Alemanha indemniza condenados por homossexualidade após a II Guerra - TVI

Alemanha indemniza condenados por homossexualidade após a II Guerra

Heiko Maas, ministro alemão da Justiça

Proposta de lei prevê três mil euros de compensação pela condenação e 1500 euros por cada ano de detenção

A Alemanha abriu esta quarta-feira caminho para a indemnizar cerca de 50 mil homens condenados por serem homossexuais com base numa lei nazi que permaneceu em vigor durante muito tempo depois da II Guerra Mundial.

A indemnização dos homens, que foram levados a tribunal por causa da sua homossexualidade deveria ter sido feita há muito tempo", disse o ministro alemão da Justiça, Heiko Maas, na sequência da adoção de um projeto de lei no Conselho de Ministros.

"Eles foram perseguidos, punidos e insultados pelo Governo alemão em razão do seu amor por outros homens", acrescentou o ministro social-democrata, citado pela Agence France Presse (AFP).

Heiko Maas teve de lutar dentro do Governo de coligação, nomeadamente com o partido mais conservador da chanceler Angela Merkel, para impor o texto após vários meses de negociações.

O projeto de lei ainda terá de ser aprovado pelo Parlamento alemão. A proposta de lei prevê três mil euros de compensação pela condenação e 1.500 euros por cada ano de detenção destes homens. Além disso, o Governo vai financiar, em até 500 mil euros por ano, uma fundação especializada para trabalhar a memória desta questão.

O titular alemão da pasta da Justiça disse que "os homossexuais condenados não podem viver com este estigma", que os persegue e "destrói os seus percursos profissionais e as suas vidas".

A iniciativa alemã surge alguns meses depois do anúncio de uma lei similar para os homossexuais condenados na Inglaterra e no País de Gales, apesar de nestes casos o texto só se aplicar aos homossexuais falecidos. No reino Unido, só a Escócia anunciou que também gostaria de indemnizar os homossexuais ainda vivos.

“Contra natura”

Durante 122 anos, de 1872 até à sua revogação, em 1994, o artigo 175 do Código Penal alemão punia com prisão "os atos sexuais contra a natureza (...), entre pessoas do sexo masculino ou entre homens e animais".

A severidade da lei foi agravada em 1935, por uma emenda do Governo nazi, que previa até 10 anos de trabalhos forçados. Mais de 42 mil homens sob a administração do III Reich foram enviados para a prisão ou para alguns campos de concentração.

O artigo 175 foi mantido após a guerra, conservando-se ao longo de décadas como a única sobrevivência legal da perseguição nazi, e levando a 50 mil novas prisões na Alemanha ocidental.

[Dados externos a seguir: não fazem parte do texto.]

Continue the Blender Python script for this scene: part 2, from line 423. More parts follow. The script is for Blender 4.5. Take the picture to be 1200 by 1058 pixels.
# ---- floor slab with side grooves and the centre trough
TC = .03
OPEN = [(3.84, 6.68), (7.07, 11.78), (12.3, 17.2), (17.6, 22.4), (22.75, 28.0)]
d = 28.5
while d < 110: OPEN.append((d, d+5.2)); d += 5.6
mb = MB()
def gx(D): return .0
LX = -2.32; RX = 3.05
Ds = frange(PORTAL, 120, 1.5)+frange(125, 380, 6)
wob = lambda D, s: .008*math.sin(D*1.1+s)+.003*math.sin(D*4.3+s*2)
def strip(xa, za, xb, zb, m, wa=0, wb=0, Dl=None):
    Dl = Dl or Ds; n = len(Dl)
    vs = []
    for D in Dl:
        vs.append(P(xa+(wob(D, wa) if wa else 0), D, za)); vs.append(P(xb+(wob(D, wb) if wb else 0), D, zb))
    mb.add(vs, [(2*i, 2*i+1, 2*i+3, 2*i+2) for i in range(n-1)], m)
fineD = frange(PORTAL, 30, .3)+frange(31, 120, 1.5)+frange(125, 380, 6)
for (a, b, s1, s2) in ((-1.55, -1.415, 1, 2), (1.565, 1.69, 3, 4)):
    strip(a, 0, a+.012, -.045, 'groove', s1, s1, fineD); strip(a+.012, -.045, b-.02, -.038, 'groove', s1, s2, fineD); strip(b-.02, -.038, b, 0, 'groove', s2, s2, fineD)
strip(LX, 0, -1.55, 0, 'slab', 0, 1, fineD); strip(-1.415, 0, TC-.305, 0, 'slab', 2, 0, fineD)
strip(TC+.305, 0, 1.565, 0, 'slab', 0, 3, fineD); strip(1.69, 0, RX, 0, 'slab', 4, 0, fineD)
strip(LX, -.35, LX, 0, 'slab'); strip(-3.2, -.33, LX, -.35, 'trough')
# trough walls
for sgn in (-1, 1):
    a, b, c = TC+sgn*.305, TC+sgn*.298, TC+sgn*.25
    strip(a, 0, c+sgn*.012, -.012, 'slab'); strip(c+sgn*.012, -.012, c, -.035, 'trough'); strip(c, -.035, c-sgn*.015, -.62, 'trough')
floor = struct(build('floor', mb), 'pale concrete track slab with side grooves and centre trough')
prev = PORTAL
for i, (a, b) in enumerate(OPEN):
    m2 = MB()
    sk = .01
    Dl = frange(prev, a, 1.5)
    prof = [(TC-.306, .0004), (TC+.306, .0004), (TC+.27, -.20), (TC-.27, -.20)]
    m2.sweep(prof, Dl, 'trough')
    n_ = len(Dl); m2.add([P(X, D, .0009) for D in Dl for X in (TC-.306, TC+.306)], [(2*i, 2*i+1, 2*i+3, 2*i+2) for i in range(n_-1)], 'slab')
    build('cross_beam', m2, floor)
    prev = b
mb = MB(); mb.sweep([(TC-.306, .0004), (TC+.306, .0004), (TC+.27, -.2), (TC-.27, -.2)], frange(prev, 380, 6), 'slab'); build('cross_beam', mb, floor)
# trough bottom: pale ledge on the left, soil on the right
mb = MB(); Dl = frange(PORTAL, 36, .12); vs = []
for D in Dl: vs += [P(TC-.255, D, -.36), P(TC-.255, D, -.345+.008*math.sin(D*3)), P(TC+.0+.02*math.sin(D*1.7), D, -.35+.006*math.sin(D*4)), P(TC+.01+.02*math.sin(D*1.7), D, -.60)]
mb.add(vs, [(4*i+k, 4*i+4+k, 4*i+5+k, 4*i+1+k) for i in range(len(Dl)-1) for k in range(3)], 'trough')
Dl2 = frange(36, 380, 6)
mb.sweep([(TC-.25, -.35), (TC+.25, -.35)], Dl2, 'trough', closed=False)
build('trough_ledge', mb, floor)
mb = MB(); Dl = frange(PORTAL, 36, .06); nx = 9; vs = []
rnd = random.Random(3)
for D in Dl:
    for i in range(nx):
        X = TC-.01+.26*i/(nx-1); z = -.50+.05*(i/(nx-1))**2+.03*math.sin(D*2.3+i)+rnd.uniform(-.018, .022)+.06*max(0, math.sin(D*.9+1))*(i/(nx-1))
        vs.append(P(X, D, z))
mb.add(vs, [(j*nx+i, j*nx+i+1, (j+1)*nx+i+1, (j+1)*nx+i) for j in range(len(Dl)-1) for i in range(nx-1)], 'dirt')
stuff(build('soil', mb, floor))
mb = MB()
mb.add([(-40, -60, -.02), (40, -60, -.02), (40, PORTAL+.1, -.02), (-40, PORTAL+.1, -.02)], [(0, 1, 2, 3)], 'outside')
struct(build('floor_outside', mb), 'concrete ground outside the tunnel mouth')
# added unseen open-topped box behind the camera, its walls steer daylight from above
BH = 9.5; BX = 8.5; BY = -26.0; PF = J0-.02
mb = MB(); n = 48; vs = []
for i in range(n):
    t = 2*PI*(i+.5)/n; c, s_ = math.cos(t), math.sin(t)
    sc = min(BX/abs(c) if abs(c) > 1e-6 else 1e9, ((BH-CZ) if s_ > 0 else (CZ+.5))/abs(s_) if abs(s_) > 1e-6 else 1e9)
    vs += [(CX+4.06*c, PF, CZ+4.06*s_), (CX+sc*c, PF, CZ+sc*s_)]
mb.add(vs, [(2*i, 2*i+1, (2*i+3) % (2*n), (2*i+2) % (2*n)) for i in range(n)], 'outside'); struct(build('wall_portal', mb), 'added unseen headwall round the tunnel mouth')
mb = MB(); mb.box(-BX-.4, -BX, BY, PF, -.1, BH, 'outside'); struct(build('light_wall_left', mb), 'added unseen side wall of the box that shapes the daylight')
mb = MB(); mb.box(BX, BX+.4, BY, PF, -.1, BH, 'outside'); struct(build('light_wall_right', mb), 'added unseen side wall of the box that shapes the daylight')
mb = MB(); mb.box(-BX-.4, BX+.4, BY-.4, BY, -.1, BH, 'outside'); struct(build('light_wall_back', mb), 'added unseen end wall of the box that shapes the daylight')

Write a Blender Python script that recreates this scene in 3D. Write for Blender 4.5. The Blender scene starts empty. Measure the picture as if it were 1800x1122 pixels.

Eram perseguidos, expulsos dos empregos, interrogavam os colegas, os amigos e os membros da família", recordou recentemente o jornal Süddeutsche Zeitung, que definiu a situação como "uma morte social".

Vários condenados explicaram à imprensa a tragédia de levar uma vida incompleta e o medo constante de serem perseguidos pelos seus amores clandestinos. Ao ponto de, de acordo com o Süddeutsche Zeitung, depois da guerra, ocorrerem uma série de castrações voluntárias.

“Comportamento desenfreado”

"Tínhamos um pé no mictório e outro na prisão", recorda "Fritz", na revista gay Siegessäule. O homem lamenta não ter podido pedir desculpar a um dos amantes, condenado a sete anos e meio de prisão, enquanto ele, por ser menor na época, ficou detido apenas algumas semanas.

Os julgamentos por homossexualidade foram realizados até 1969, altura em que o artigo 175 voltou à versão anterior a 1935. Na Alemanha de Leste, aquele artigo foi restabelecido automaticamente na primeira versão e depois foi suprimido em 1968. Por outro lado, a homossexualidade feminina nunca foi criminalizada, ainda que o regime nazi tenha considerado a hipótese. O argumento da “igualdade homens-mulheres” foi aliás invocado depois da guerra pelos adversários do texto, mas em vão.

Em 1957, o Tribunal Constitucional alemão continuou a atribuir aos homens homossexuais um "comportamento sexual desenfreado", sinónimo de perigo social, assegurando, em compensação, que as mulheres homossexuais eram "mais passivas".

Para a comunidade homossexual na Alemanha, a anulação das condenações representa mais um passo para o reconhecimento. Outra reivindicação, mais atual, é a do casamento entre pessoas do mesmo sexo, que continua proibido por lei. O Partido Social-Democrata decidiu militar a favor do casamento gay nas próximas eleições legislativas, em setembro, frente ao partido da chanceler Angela Merkel, cuja ala na Baviera, mais conservadora nesses temas, se opõe.